拍品专文
The theme of the embrace appears several times in Auguste Rodin's oeuvre, within significant compositions such as the extraordinary L’eternel idole and well-known L’eternel printemps conceived during the 1880s. However, there is no image more recognisable than his magnum opus to romantic love, Le Baiser, unparalleled in its description of the complex emotions associated with the inception of love. Originally intended for Rodin’s grand project La porte de l'Enfer, the sculpture was inspired by an episode in Canto V of Dante's Inferno, recounting the illicit affair between two real-life lovers from the poet's own day, Francesca da Rimini and her husband's brother, Paolo Malatesta. While reading the story of the forbidden love between Guinevere and Lancelot, Francesca and Paolo suddenly became aware of their powerful feelings for each other. Interrupted and killed by Francesca's husband Gianciotto in the midst of their first kiss, they were condemned to the second circle of Hell, punishing sins of the flesh.
While in Dante's telling, Paolo initiates the kiss, Rodin has Francesca raise her body toward him, inviting his embrace. Paolo seems more timid, almost unprepared for the kiss. In his surprise, the book has slipped from his hand, still open to the page that the couple had been reading, its pages bent by the weight of her body against his. He delicately places three fingertips on Francesca's left thigh, a gesture that expresses both passion and restraint. Rodin has captured the instant in which the couple's lips are barely touching, a split second before they actually join in the forceful press of an impassioned kiss. As Albert Elsen has written, ‘The whole impression... is one of Paolo's slowly eroding resolve and awakening desire’ (A. Elsen, Rodin's Art, Oxford, 2003, p. 211).
Romantic love and sexuality were central themes in Rodin's work; he was unrivalled amongst his contemporaries at communicating the drama of passion and romance. Interest in this subject, especially in the tragic fate that so often beset young love in its most intense expression, surged in the heyday of Romanticism during the early 1800s, and sculptures like Antonio Canova's Psyche revived by Cupid's Kiss on display at the Louvre since 1824, were warmly received by the ‘grande publique.’

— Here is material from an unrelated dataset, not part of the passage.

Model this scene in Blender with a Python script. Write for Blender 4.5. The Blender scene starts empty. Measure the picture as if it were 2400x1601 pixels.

There is no doubt that Baiser is one of the most direct depictions of desire and carnal love. When the marble version was first exhibited, the public and critics were stunned by the power of its eroticism. The idealisation and lasciviousness of the bodies and the modernity of the group were the catalyst for immediate success and the commissions in marble and bronze that followed in its wake. The original version of Le Baiser was approximately 85 centimetres high, and in 1888, following the success of the sculpture in Brussels and Paris, the French government commissioned Rodin to create a monumental marble version, approximately 190 centimetres high. Work on the marble progressed slowly, and the sculpture, now in the Musée Rodin in Paris, was finally exhibited at the Paris Salon of 1898. The same year, in an effort to keep pace with mounting demand from collectors, Rodin authorized the Barbédienne foundry to cast bronze editions of the sculpture in reductions of 25 centimetres, 38 centimetres, 60 centimetres (as is the present cast) and 73 centimetres, retaining the right to cast the original scale himself. The present example comes from the second reduction, cast by Gustave Leblanc Barbedienne near the end of the artist’s lifetime, between circa 1914 to 1918. The second reduction was cast in two sizes, this being the larger, in an impressive domestic scale of 60 cm. which enables the full form of the work to be powerfully expressed.

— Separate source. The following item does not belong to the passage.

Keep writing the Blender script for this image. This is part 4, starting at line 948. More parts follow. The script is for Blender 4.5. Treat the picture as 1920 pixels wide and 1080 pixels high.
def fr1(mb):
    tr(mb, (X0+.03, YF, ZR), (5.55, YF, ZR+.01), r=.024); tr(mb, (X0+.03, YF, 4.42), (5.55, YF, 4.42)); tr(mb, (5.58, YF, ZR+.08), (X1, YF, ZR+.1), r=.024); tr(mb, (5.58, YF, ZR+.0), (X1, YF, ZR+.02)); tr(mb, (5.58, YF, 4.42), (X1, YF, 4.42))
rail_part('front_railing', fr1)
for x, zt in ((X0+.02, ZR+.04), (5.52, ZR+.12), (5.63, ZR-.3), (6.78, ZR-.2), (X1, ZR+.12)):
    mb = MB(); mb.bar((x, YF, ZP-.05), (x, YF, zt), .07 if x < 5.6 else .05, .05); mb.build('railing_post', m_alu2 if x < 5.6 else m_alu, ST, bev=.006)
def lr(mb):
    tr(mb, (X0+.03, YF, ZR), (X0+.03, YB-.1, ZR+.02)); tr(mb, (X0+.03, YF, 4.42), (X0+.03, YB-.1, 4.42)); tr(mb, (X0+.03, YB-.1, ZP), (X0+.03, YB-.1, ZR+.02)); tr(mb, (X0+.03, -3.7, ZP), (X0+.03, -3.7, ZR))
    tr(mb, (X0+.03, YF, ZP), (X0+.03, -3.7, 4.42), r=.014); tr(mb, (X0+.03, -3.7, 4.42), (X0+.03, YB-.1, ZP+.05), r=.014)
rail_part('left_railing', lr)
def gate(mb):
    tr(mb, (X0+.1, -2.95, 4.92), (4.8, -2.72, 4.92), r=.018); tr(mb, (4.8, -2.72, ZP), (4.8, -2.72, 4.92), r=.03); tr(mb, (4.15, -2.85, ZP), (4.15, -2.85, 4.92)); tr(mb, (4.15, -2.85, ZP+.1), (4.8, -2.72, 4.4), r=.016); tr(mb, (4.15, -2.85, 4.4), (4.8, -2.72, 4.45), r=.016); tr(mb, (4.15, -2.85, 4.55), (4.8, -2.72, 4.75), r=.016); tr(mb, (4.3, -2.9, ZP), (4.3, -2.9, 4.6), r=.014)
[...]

At the time of its making, one may have interpreted the scene as risqué, a tragedy unfolding, an analogy to the dangers of acting upon impulse, foolish and profane, particularly when it was originally situated within the context of the Gates of Hell. Yet today, Rodin’s Baiser has become known as an icon of Romantic love, one of beauty, resilience and hope. Indeed, Rodin had felt that the sculpture itself appeared joyous in its previous context, hence he removed and thence suspended this moment, solidifying, enlarging and emboldening it. That Rodin ultimately produces an ode to their joy, placing the pair of lovers eternally within the moment of ultimate desire, at the brink of consummating their love without consequence, remains a triumph of modernity.

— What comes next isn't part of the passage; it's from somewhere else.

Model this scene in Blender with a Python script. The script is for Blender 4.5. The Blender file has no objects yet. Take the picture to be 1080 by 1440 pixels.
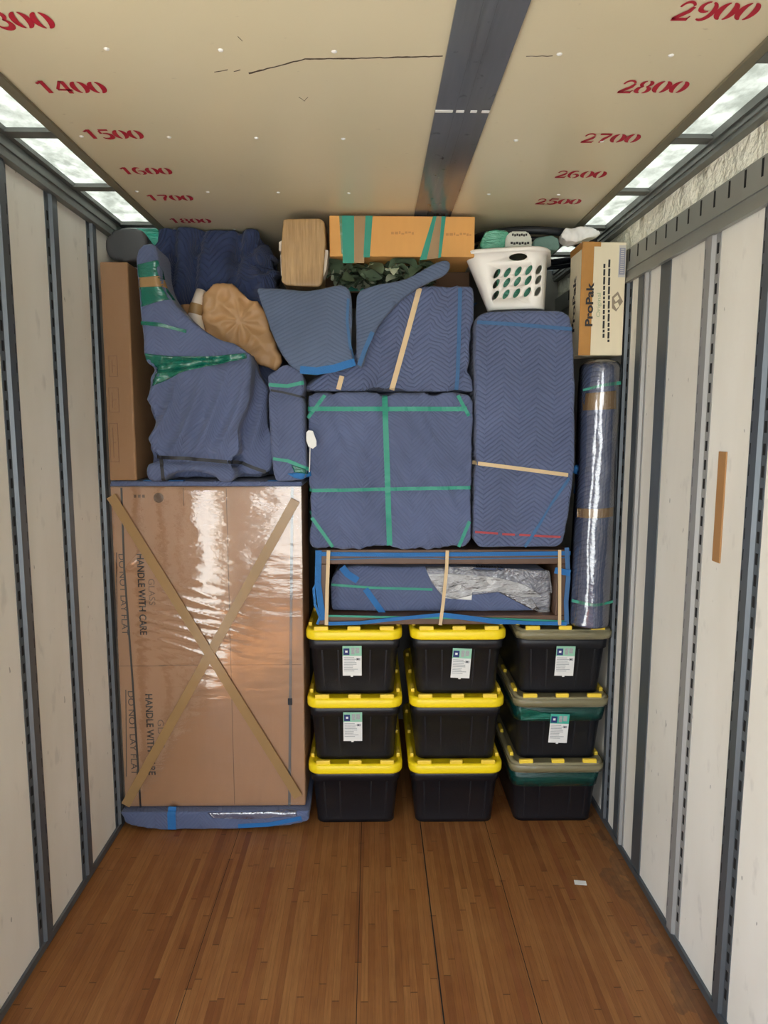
import bpy, bmesh, math, random
from mathutils import Vector, Matrix, noise
from mathutils.bvhtree import BVHTree

random.seed(7)
C = bpy.context.scene.collection
sc = bpy.context.scene
R = math.radians

# ------------------------------------------------------------------ camera
FPX, PITCH, YAW, ROLL = 965.0, .1255, .0170, .0023
CX, CZ = .041, 2.024
_F = Vector((math.sin(YAW)*math.cos(PITCH), math.cos(YAW)*math.cos(PITCH), -math.sin(PITCH)))
_r0 = Vector((math.cos(YAW), -math.sin(YAW), 0)); _u0 = _r0.cross(_F)
_R = _r0*math.cos(ROLL) + _u0*math.sin(ROLL)
_U = _u0*math.cos(ROLL) - _r0*math.sin(ROLL)
cd = bpy.data.cameras.new('camera'); cam = bpy.data.objects.new('camera', cd); C.objects.link(cam)
cd.sensor_fit = 'VERTICAL'; cd.sensor_height = 36; cd.lens = 36*FPX/1440; cd.clip_start = .02
m = Matrix((_R, _U, -_F)).transposed().to_4x4(); m.translation = (CX, 0, CZ); cam.matrix_world = m
sc.camera = cam

# ------------------------------------------------------------------ light
sc.view_settings.view_transform = 'Standard'; sc.view_settings.look = 'None'
sc.view_settings.exposure = 0.88; sc.view_settings.gamma = 1; sc.view_settings.use_curve_mapping = False
w = bpy.data.worlds.new('sky'); sc.world = w; w.use_nodes = True
wn, wl = w.node_tree.nodes, w.node_tree.links
bg = wn['Background']; bg.inputs[1].default_value = 3.0
tc = wn.new('ShaderNodeTexCoord'); sx = wn.new('ShaderNodeSeparateXYZ'); cr = wn.new('ShaderNodeValToRGB')
wl.new(tc.outputs['Generated'], sx.inputs[0]); wl.new(sx.outputs['Z'], cr.inputs[0])
cr.color_ramp.elements[0].position = 0.0; cr.color_ramp.elements[0].color = (1.0, 1.0, 1.0, 1)
cr.color_ramp.elements[1].position = .8; cr.color_ramp.elements[1].color = (.50, .72, 1.0, 1)
wl.new(cr.outputs[0], bg.inputs[0])
sd = bpy.data.lights.new('sun', 'SUN'); sd.energy = 13.0; sd.angle = R(1.0); sd.color = (1, .96, .86)
sun = bpy.data.objects.new('sun', sd); C.objects.link(sun)
sun.rotation_euler = Vector((.25, -.35, -.9)).to_track_quat('-Z', 'Y').to_euler()
pd = bpy.data.lights.new('rear_doorway_portal', 'AREA'); pd.shape = 'RECTANGLE'; pd.size = 2.44; pd.size_y = 3.0
pd.cycles.is_portal = True
po = bpy.data.objects.new('rear_doorway_portal', pd); C.objects.link(po)
REAR = -2.6
DOOR = (.42, 1.52, 2.45)           # side doorway in the wall on the -X side: y0, y1, top
po.location = (0, REAR-.02, 1.5); po.rotation_euler = (R(90), 0, 0)
pd2 = bpy.data.lights.new('side_doorway_portal', 'AREA'); pd2.shape = 'RECTANGLE'; pd2.size = DOOR[2]; pd2.size_y = DOOR[1]-DOOR[0]
pd2.cycles.is_portal = True
po2 = bpy.data.objects.new('side_doorway_portal', pd2); C.objects.link(po2)
po2.location = (-1.32, (DOOR[0]+DOOR[1])/2, DOOR[2]/2); po2.rotation_euler = (0, R(-90), 0)
sc.cycles.max_bounces = 12; sc.cycles.diffuse_bounces = 6; sc.cycles.transparent_max_bounces = 16
sc.cycles.use_denoising = True; sc.cycles.sample_clamp_indirect = 6

# ------------------------------------------------------------------ helpers
def at(px, py, Y):
    d = _F + _R*((px-540)/FPX) - _U*((py-720)/FPX)
    p = Vector((CX, 0, CZ)) + d*(Y/d.y)
    return p.x, p.z
def P(pts, Y): return [at(x, y, Y) for x, y in pts]

OFF = {}
def thing(name, label, cat, loc=(0, 0, 0), group=None):
    o = bpy.data.objects.new(name, None); C.objects.link(o); o.location = loc
    o.empty_display_size = .05
    o['label'] = label; o['category'] = cat
    if group: o['group'] = group
    OFF[o] = Vector(loc); return o
def tag(o, label, cat, group=None):
    o['label'] = label; o['category'] = cat
    if group: o['group'] = group
    return o
def obj(name, me, mats, parent=None, smooth=False, label=None):
    """link a mesh (world coordinates) as one object"""
    if isinstance(me, bmesh.types.BMesh):
        bm = me; me = bpy.data.meshes.new(name); bm.to_mesh(me); bm.free()
    o = bpy.data.objects.new(name, me); C.objects.link(o)
    if mats is not None:
        if not isinstance(mats, (list, tuple)): mats = [mats]
        if len(me.materials): me.materials.clear()
        for mm in mats: me.materials.append(mm)
    if parent:
        off = OFF.get(parent, Vector()); me.transform(Matrix.Translation(-off)); o.parent = parent; OFF[o] = off
    else:
        OFF[o] = Vector()
    if smooth:
        for p in me.polygons: p.use_smooth = True
    if label: o['label'] = label
    return o
def struct(name, me, mats, parent=None, smooth=False):
    o = obj(name, me, mats, parent, smooth)
    if not parent: o['kind'] = 'structure'
    return o

def bx(bm, x0, x1, y0, y1, z0, z1, mi=0, bev=0, seg=2):
    vs = [bm.verts.new((x, y, z)) for x in (x0, x1) for y in (y0, y1) for z in (z0, z1)]
    fs = [bm.faces.new([vs[i] for i in q]) for q in ((0, 1, 3, 2), (4, 6, 7, 5), (0, 4, 5, 1), (2, 3, 7, 6), (0, 2, 6, 4), (1, 5, 7, 3))]
    for f in fs: f.material_index = mi
    if bev:
        es = list({e for f in fs for e in f.edges})
        r = bmesh.ops.bevel(bm, geom=es, offset=bev, segments=seg, affect='EDGES', profile=.5)
        for f in r['faces']: f.material_index = mi
    return fs
def tube(bm, pts, rad, n=10, mi=0, caps=True):
    pts = [Vector(p) for p in pts]; rings = []
    rad = rad if isinstance(rad, (list, tuple)) else [rad]*len(pts)
    up0 = None
    for i, p in enumerate(pts):
        t = (pts[min(i+1, len(pts)-1)] - pts[max(i-1, 0)]).normalized()
        a = Vector((0, 0, 1)) if abs(t.z) < .9 else Vector((1, 0, 0))
        if up0 is None: up0 = a
        s = t.cross(up0).normalized(); u = s.cross(t).normalized()
        rings.append([bm.verts.new(p + s*math.cos(k*2*math.pi/n)*rad[i] + u*math.sin(k*2*math.pi/n)*rad[i]) for k in range(n)])
    for a, b in zip(rings, rings[1:]):
        for k in range(n):
            f = bm.faces.new((a[k], a[(k+1) % n], b[(k+1) % n], b[k])); f.material_index = mi; f.smooth = True
    if caps:
        bm.faces.new(rings[0][::-1]).material_index = mi; bm.faces.new(rings[-1]).material_index = mi
def rrect(w, d, r, n=6, cx=0, cy=0):
    out = []
    for sx_, sy_, a0 in ((1, -1, -90), (1, 1, 0), (-1, 1, 90), (-1, -1, 180)):
        for k in range(n+1):
            a = R(a0 + 90*k/n)
            out.append((cx + sx_*(w/2-r) + r*math.cos(a), cy + sy_*(d/2-r) + r*math.sin(a)))
    return out
def loft(bm, rings, mi=0, cap0=True, cap1=True, closed=False, smooth=True):
    vs = [[bm.verts.new(p) for p in ring] for ring in rings]
    pr = list(zip(vs, vs[1:])) + ([(vs[-1], vs[0])] if closed else [])
    n = len(vs[0])
    for a, b in pr:
        for k in range(n):
            f = bm.faces.new((a[k], a[(k+1) % n], b[(k+1) % n], b[k])); f.material_index = mi; f.smooth = smooth
    if cap0 and not closed: bm.faces.new(vs[0][::-1]).material_index = mi
    if cap1 and not closed: bm.faces.new(vs[-1]).material_index = mi
    return vs
def fix(bm): bmesh.ops.recalc_face_normals(bm, faces=bm.faces); return bm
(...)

To the modern audience, this stunningly beautiful and amorous pair, removed from their position within the gates, are born anew. Judgement is suspended and love becomes celebrated for its ability to unite, regardless of reason, rather than a risk to be managed. The lovers remain solely in the context of themselves, suspended within the thrust of a tender desire, in an eternal present, where Rodin removes the threat of their impending doom. Such was born an icon of love, an emblem of youth, with no future and no end, eternal and enduring that would serve to inspire countless generations of artists to come.